新しい世紀を迎えて
地震予知センター長 菊地 正幸


情報センターご利用のみなさま 
あけましておめでとうございます
本年もよろしくお願い申しあげます


昨年日本では火山噴火が相い次ぎました。3月の有珠山に続いて、6〜8月には三宅島、9、10月には北海道駒ヶ岳が噴火しました。有珠山や三宅島の噴火では事前に的確な火山情報が出され、住民の避難が整然と行われたことは不幸中の幸いでした。残念ながら地震の場合にはまだそのような的確な直前情報を出せる状況にはありません。何と言っても、地震現象そのものが確率的な要素を持っている上に、地震の繰り返し間隔を超えた観測データが少ないためです。

 とはいえ、近代的地震観測が始まってから1世紀が経ちました。1世紀という長さは地質学的時間から見ればほんの一瞬に過ぎませんが、地震の再来間隔から見れば十分意味のある時間長です。海溝沿いのプレート間地震では同じ場所で大地震が再来し始めています。

 ここ数年、情報センターのスタッフを中心に、地震研究所保有の古い地震記録を整理し利用者が手軽にコピーできるようマイクロフィルム化してきました。総数約20万枚です。検索システムとともに近く公開する予定です。最近の画像処理技術の進歩により、こみ入ったアナログ波形でも精度良くデジタイズすることが可能になってきましたので、古地震記象は過去の地震の起こり方を調べる上で強力なデータになるものと期待されます。

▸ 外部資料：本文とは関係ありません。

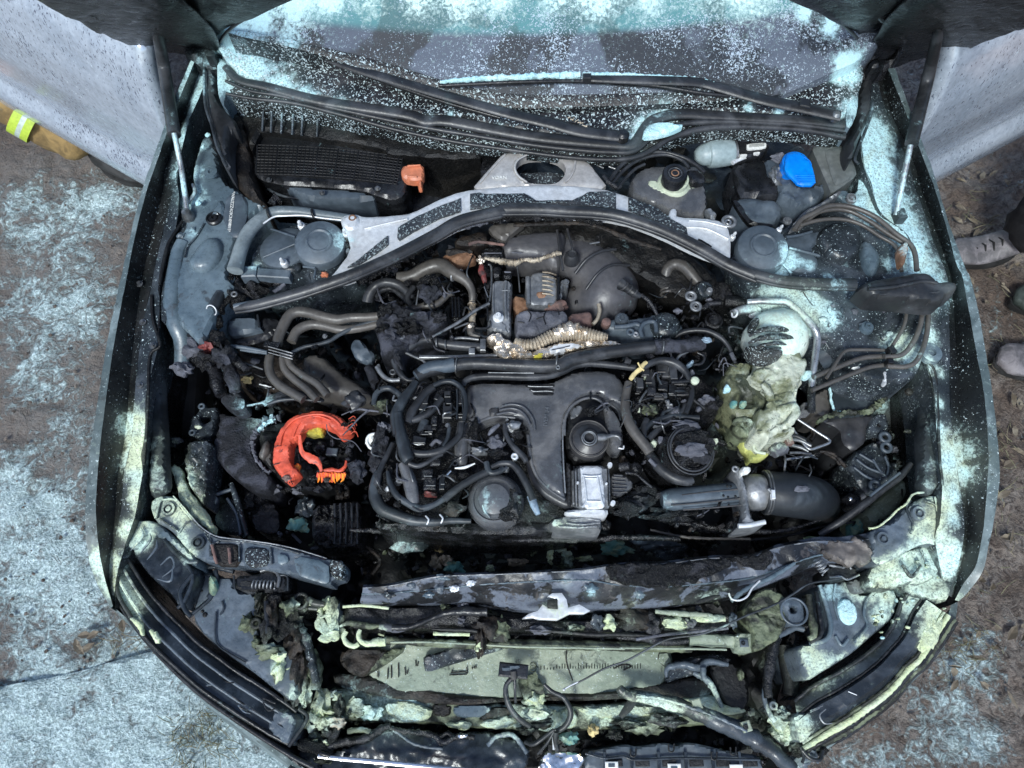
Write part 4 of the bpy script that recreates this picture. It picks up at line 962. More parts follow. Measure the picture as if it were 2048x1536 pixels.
for c, r in (('E 790,340', 8), ('E 880,300', 6), ('E 1035,425', 5)): lump('dried_foam_blob', c, r, r, .008, 'lid_grey', z=.905)
pad('black_bracket', 'E 840,765 910,765 930,800 930,850 880,870 845,810', 'bay_dark', z=.89, res=5); ring('eyelet', 'E 890,822', 4, 1.8, 'steel_pipe', z=.895)
for c, r in (('A 1190,860', 4), ('A 1215,790', 5), ('A 1160,1190', 6)): lump('dried_foam_blob', c, r, r, .005, 'powder_heap', z=.925)
# ---------------------------------------------------------------- brake fluid reservoir
bz = .915
rs = pad('brake_fluid_reservoir', 'C 1050,1080 1070,1020 1130,975 1200,960 1400,960 1480,965 1495,1060 1510,1150 1508,1215 1490,1265 1400,1260 1250,1215 1140,1170 1070,1140', 'cover', z=bz, zb=.80, round=9, drop=.014, res=5, noise=.003, ns=24)
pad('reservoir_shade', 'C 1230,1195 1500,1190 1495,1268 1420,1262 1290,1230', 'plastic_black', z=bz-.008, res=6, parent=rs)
lathe('filler_neck', 'C 1310,1075', [(36, -.02), (33, .0), (28, .006), (27, .018), (23, .019), (23, .010), (0, .010)], 'cream', z=bz, parent=rs, n=40)
pad('neck_collar', 'C 1150,1050 1230,1050 1250,1100 1400,1090 1480,1040 1490,1070 1400,1110 1330,1150 1250,1140 1160,1090', 'cream', z=bz+.003, res=5, round=3, parent=rs)
cp = lathe('filler_cap', 'C 1318,1015', [(24, -.03), (25, -.002), (23, .002), (17, .003), (16, .001), (10, .001), (9, .004), (0, .005)], 'plastic_black', z=bz+.045, parent=rs, n=32)
ring('cap_ring', 'C 1318,1012', 7, 1.2, 'rust', z=bz+.05, parent=rs); ring('cap_ring', 'C 1318,1012', 13, .8, 'steel_dull', z=bz+.05, parent=rs)
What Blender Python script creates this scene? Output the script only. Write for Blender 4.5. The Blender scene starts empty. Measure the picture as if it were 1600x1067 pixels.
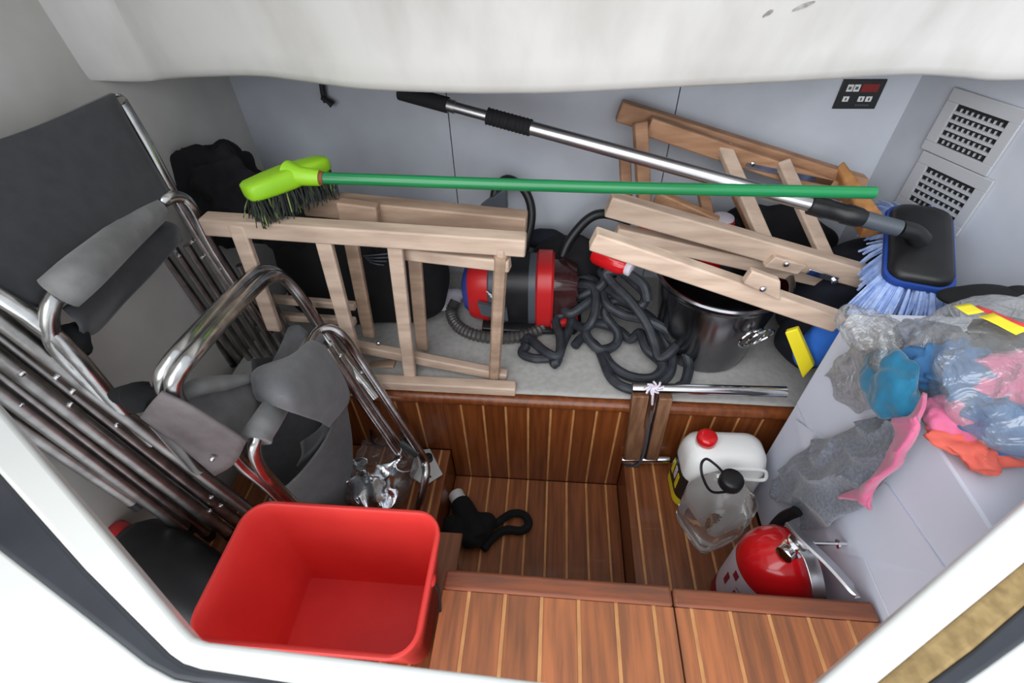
import bpy, bmesh, math, random
from mathutils import Vector, Matrix, noise
random.seed(7)
SC = bpy.context.scene
COL = SC.collection

# ------------------------------------------------------------------ camera
FPX, CX, CY = 758.0, 800.0, 533.5           # focal length and centre for a 1600 x 1067 frame
CAM = Vector((0, 0, 1.45))
AX = Vector((0.99661905, 0.03802888, -0.07283045))     # world x, y, z seen from the camera (right, down, forward)
AY = Vector((0.07895424, -0.68852982, 0.72089729))
AZ = Vector((-0.02273102, -0.72421025, -0.68920448))
cam = bpy.data.cameras.new('camera')
cam.lens = FPX / 1600 * 36
cam.sensor_width = 36
cam.clip_start = 0.01
cam.dof.use_dof = True
cam.dof.focus_distance = 1.15
cam.dof.aperture_fstop = 5.6
co = bpy.data.objects.new('camera', cam)
COL.objects.link(co)
m3 = Matrix(((AX[0], -AX[1], -AX[2]), (AY[0], -AY[1], -AY[2]), (AZ[0], -AZ[1], -AZ[2])))
co.matrix_world = Matrix.Translation(CAM) @ m3.to_4x4()
SC.camera = co

# ------------------------------------------------------------------ world and exposure
W = bpy.data.worlds.new('world')
SC.world = W
W.use_nodes = True
bg = W.node_tree.nodes['Background']
bg.inputs[0].default_value = (0.86, 0.93, 1.0, 1)
bg.inputs[1].default_value = 0.88
sun = bpy.data.lights.new('sun', 'SUN')
sun.energy = 2.65
sun.angle = math.radians(75)
sun.color = (0.97, 0.985, 1.0)
so = bpy.data.objects.new('sun', sun)
COL.objects.link(so)
so.rotation_euler = Vector((0.34, 0.80, -0.50)).to_track_quat('-Z', 'Y').to_euler()
SC.view_settings.view_transform = 'Standard'
SC.view_settings.look = 'None'
SC.view_settings.gamma = 1
SC.view_settings.use_curve_mapping = False
SC.view_settings.exposure = 0.45


# ------------------------------------------------------------------ geometry helpers
def _ray(px, py):
    c = Vector((px - CX, py - CY, FPX))
    return Vector((AX.dot(c), AY.dot(c), AZ.dot(c)))


def PY(px, py, y):
    d = _ray(px, py)
    return CAM + d * ((y - CAM.y) / d.y)


def PZ(px, py, z):
    d = _ray(px, py)
    return CAM + d * ((z - CAM.z) / d.z)


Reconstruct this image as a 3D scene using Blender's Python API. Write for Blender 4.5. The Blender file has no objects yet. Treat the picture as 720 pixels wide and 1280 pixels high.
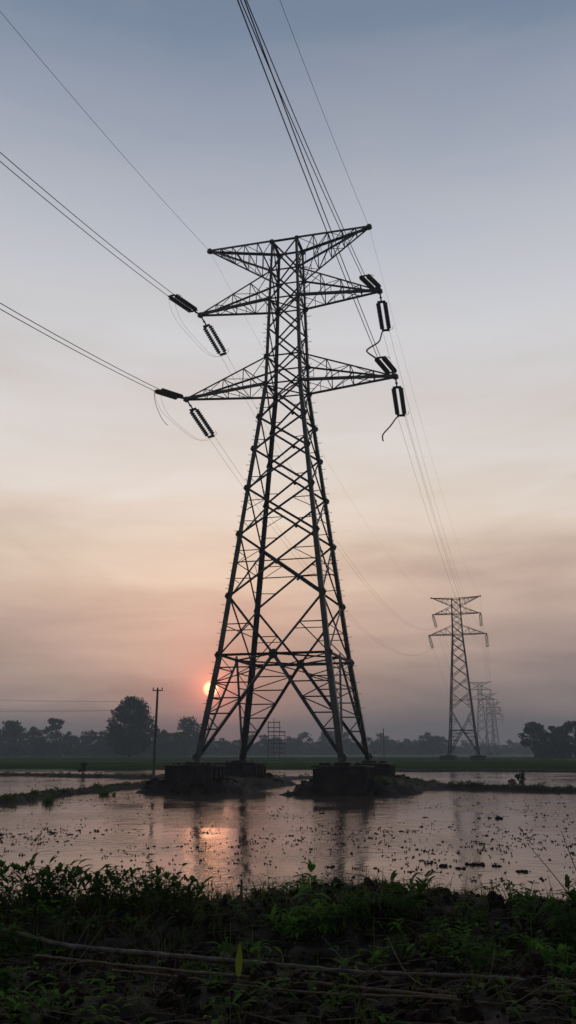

 20世紀に日本で起こった甚大被害地震(犠牲者千人以上)は、1923年の関東大地震から1995年の兵庫県南部地震まで9回を数えます。その前の世紀はどうだったかと理科年表を見たところ、明治三陸地震津波を含めて8回、さらにその前の世紀は元禄の関東地震など7回ありました。要するに甚大被害地震は世紀単位で見る限り一向に減っていない、むしろ増えているということです。関東大地震を契機として設立された本研究所に勤務する者として、21世紀こそは地震災害の軽減、とりわけ甚大被害地震をなくすことに少しでも貢献できればと願う次第です。